Reporters on the Job

Listening to Hugo: Venezuela's Hugo Chávez has made clear his admiration for President Fidel Castro. Apparently, that admiration extends to emulating the longevity of his speeches.

Staff writer Sara Miller Llana got a taste of Venezuela's bureaucracy and its leader this past Thursday in Caracas. "The media were told to arrive at 8 a.m. for an 11 a.m. press conference. I got there late, but not late enough. We had to stand in lines for a series of security checks, four in all. But if you arrived late, I learned, you could simply skip the first three," she says.

When Chávez finally arrived, it was well after noon. "He started off by saying he was losing his voice. But he spoke for more than four hours," says Sara.

He said Venezuela was his social missions and that he was tackling poverty. He rattled off statistics to prove it.
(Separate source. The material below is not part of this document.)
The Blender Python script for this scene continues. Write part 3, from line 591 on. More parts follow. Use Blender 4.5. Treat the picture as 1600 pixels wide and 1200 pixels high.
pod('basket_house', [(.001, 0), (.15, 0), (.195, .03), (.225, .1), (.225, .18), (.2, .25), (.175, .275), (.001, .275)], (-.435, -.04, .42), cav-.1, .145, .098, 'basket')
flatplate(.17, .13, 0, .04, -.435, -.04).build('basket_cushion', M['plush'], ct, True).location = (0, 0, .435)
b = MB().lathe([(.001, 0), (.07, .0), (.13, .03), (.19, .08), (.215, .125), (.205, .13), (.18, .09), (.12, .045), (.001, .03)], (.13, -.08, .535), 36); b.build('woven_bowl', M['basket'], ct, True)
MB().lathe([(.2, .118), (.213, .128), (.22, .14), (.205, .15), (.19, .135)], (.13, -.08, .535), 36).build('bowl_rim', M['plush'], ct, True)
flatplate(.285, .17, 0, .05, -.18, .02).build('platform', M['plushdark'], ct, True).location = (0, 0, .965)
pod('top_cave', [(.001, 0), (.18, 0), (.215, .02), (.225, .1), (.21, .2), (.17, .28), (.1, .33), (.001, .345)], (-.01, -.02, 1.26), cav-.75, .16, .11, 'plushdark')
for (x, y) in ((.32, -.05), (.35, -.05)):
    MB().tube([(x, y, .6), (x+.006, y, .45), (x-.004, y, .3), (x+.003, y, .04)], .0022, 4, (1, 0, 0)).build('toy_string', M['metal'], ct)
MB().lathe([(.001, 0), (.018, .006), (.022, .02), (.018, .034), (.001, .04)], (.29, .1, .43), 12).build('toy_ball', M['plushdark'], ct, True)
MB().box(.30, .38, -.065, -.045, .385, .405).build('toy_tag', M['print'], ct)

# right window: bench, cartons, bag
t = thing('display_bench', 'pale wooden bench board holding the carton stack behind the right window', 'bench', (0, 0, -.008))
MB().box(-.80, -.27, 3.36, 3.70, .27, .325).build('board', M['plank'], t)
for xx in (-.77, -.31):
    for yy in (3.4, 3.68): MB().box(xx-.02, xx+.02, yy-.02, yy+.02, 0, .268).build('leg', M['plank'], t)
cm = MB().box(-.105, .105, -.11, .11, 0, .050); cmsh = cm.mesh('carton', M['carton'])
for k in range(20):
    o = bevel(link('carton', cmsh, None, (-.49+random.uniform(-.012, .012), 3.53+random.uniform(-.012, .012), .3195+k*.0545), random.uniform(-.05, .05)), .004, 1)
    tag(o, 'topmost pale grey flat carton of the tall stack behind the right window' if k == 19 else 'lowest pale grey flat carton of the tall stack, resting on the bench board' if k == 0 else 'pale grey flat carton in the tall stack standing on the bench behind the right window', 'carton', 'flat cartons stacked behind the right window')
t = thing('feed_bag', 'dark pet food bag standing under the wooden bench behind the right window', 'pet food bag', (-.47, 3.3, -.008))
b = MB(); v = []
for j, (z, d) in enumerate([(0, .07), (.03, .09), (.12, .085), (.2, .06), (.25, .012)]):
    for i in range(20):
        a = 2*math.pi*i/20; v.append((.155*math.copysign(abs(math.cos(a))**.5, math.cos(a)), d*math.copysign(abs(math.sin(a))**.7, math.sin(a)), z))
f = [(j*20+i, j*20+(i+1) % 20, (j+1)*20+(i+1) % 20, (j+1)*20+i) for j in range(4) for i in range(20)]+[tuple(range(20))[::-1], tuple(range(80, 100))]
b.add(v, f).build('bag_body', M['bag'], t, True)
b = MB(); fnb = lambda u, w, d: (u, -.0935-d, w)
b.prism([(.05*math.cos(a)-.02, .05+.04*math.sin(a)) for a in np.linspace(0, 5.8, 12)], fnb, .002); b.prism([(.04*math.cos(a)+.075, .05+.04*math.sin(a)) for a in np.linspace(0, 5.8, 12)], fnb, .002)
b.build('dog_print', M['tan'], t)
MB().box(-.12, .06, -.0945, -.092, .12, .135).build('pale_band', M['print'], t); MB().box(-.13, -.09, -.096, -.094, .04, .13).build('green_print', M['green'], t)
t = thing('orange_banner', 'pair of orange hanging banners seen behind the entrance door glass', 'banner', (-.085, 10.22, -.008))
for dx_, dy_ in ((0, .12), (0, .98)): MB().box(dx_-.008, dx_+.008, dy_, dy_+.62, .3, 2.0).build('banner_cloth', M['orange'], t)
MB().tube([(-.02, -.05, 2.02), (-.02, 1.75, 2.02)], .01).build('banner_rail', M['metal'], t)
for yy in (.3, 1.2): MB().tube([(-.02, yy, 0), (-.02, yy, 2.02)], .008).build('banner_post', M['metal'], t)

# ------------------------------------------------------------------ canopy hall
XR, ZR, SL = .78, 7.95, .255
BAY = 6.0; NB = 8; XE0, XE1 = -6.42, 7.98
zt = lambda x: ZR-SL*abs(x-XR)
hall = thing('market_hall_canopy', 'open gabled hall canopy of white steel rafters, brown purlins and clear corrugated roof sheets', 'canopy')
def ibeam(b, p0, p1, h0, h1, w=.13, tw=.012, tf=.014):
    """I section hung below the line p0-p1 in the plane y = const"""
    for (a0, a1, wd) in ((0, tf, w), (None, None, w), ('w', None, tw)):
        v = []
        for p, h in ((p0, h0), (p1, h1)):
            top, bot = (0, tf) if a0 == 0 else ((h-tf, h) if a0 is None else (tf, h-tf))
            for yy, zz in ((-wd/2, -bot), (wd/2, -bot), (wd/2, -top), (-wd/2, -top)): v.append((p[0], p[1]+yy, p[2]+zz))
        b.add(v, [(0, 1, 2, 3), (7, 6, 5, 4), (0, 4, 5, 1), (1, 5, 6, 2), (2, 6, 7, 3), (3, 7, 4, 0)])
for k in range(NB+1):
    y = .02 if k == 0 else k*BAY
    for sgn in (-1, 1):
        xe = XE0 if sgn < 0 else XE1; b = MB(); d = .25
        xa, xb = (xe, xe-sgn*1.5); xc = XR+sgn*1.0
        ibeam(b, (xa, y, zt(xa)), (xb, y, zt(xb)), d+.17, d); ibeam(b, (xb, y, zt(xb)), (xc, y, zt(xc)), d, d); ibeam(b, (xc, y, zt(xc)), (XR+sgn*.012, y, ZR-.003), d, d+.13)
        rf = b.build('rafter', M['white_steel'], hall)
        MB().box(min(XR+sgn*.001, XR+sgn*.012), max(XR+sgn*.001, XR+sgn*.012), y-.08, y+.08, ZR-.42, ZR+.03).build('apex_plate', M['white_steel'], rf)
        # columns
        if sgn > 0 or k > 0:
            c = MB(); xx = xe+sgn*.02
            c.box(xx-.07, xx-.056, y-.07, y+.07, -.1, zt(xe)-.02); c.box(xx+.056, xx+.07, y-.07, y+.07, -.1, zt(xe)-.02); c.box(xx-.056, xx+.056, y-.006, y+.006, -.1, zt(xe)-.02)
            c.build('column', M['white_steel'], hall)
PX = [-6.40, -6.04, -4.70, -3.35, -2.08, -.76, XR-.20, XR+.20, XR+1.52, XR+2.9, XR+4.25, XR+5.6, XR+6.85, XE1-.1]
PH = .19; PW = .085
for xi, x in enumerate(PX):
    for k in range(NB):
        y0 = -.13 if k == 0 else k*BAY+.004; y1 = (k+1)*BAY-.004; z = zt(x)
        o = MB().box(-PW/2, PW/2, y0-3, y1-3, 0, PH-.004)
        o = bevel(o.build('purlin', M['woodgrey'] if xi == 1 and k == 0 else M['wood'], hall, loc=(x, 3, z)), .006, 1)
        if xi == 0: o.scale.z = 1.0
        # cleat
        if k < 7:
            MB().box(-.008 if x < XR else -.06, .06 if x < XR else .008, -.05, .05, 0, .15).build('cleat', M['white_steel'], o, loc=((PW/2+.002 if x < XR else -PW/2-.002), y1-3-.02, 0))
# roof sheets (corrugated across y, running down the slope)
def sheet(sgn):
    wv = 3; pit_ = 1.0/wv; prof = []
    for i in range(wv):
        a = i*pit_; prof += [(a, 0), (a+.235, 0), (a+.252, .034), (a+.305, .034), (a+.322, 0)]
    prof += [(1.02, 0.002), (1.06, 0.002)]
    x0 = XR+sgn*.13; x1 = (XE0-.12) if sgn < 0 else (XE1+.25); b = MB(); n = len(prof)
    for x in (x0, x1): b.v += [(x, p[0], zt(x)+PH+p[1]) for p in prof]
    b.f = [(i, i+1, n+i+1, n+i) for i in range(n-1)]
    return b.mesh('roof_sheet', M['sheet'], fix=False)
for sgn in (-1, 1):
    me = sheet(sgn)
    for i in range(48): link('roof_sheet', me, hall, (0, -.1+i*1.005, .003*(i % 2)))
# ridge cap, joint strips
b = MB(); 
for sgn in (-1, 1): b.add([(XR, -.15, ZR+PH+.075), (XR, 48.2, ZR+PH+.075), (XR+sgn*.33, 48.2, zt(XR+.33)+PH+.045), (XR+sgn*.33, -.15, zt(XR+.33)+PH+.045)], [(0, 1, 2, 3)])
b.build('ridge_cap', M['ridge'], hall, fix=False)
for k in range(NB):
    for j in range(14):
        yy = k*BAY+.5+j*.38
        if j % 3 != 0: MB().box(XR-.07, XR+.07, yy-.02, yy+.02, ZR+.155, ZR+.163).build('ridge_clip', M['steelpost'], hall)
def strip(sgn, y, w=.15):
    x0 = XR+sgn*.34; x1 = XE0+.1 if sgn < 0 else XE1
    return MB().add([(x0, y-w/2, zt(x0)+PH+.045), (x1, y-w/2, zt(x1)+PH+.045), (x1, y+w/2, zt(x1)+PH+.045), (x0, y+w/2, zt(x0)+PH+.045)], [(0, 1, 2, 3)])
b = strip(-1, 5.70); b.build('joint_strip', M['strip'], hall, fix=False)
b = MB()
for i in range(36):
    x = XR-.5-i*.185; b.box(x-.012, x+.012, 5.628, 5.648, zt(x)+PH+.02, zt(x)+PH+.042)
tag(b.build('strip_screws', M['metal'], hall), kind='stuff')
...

But there were plenty of tangents, too.

"He berated a local reporter for saying that he might not win the election," says Sara. "At one point, he started talking about the cold winds that mark the month of December – breaking into a folkloric song about the man after whom the winds are named – and then started reminiscing about a trip he once took to Moscow in January. It was freezing, he said, especially for him because he has big ears that felt like antennas!"

Follow up on a Monitor story

Canada's Liberals Vote: Stephane Dion, the former environment minister, was unexpectedly elected leader of Canada's opposition Liberals Saturday. As reported in the Nov. 30 story, "Why Canada's liberals could pick an Iraq-war supporter as their leader," former Harvard professor Michael Ignatieff was considered a frontrunner. But Mr. Dion made a strong speech and deftly struck deals with former opponents to beat Mr. Ignatieff in the last of four ballots.